Business
Race on to save Caribbean banana industry from impact of climate change
When Dean, the first storm of the 2007 Atlantic hurricane season, lashed Dominica on Aug. 16, it left behind a trail of destruction, claimed the lives of a mother and son, and decimated the island’s vital banana industry. Seven years later, Dominica’s agricultural sector remains painfully vulnerable to natural disasters and climate variability. Every year, farmers lose a significant portion of their crops and livestock during the six-month hurricane season.

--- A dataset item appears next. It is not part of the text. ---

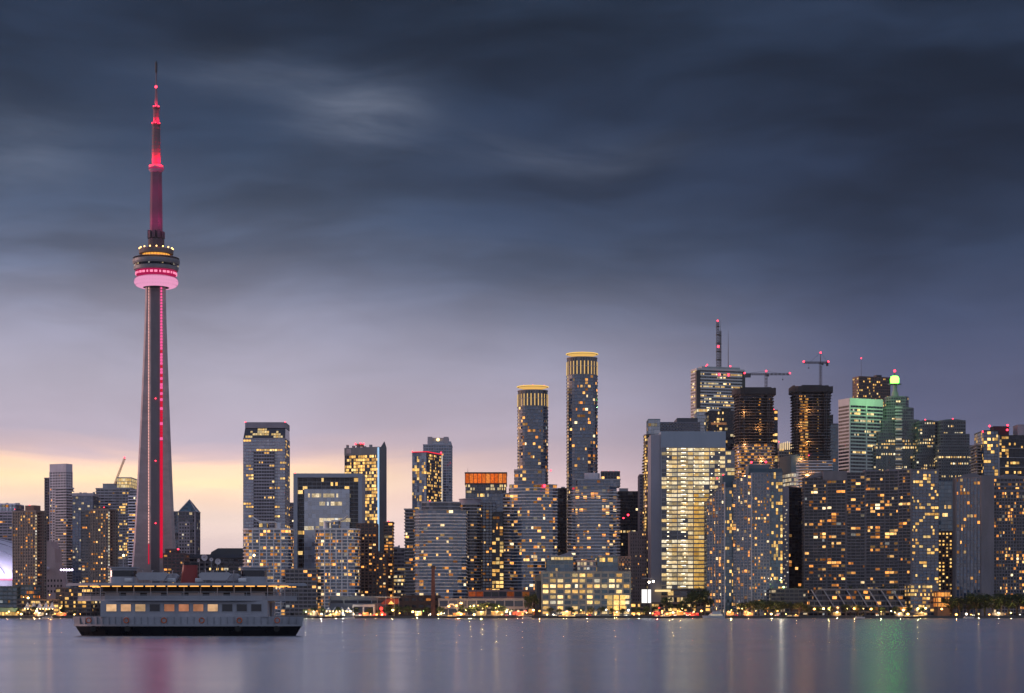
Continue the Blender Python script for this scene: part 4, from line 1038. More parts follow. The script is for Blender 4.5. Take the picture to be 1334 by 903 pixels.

“Our first major hurricane was Hurricane David in 1979, which ravaged the entire country. Everything went down,” former prime minister Edison James, himself a farmer, told IPS. “Since then we’ve had storms and hurricanes from time to time which have caused damage of varying extent.
“Sometimes we have 90 percent crop damage, particularly bananas and avocados and tree crops generally.” The banana industry is a valuable source of foreign exchange for several Caribbean countries, including Dominica. The island produces approximately 30,000 tonnes of the fruit annually, earning an estimated 55 million dollars. The neighboring islands of St. Lucia and St. Vincent and the Grenadines, which together market their fruit under the Windward Islands Banana brand, earn an average of 68 million dollars.
The banana industry is also the second largest employer on the island after the government, providing work for 6,000 farmers and many others within the sector. Research has found that even slight temperature increases can damage banana production or even eliminate it altogether.
James, a longstanding legislator who served as prime minister from 1995-2000, has shifted to “multi-crop farming” over the last decade. But he has suffered huge losses of bananas, plantains, coconuts, okra, and other crops. He blames unpredictable rainfall, ironically in a country best known for its many rivers and abundance of water.
“There has been drought from time to time and it has been very intense in areas like Woodford Hill and Londonderry,” he told IPS. So intense was the drought that “the country was moved to take action to put in place irrigation systems,” James explained. “So wind and drought have been the climatic factors affecting us here in Dominica.”
A water resources specialist with the Reducing the Risks to Human and Natural Assets Resulting from Climate Change (RRACC) project in the OECS Secretariat, Rupert Lay, said the potential losses to farmers in Londonderry and Dominica as a whole are hitting across the board, a situation which is increasingly common in the region.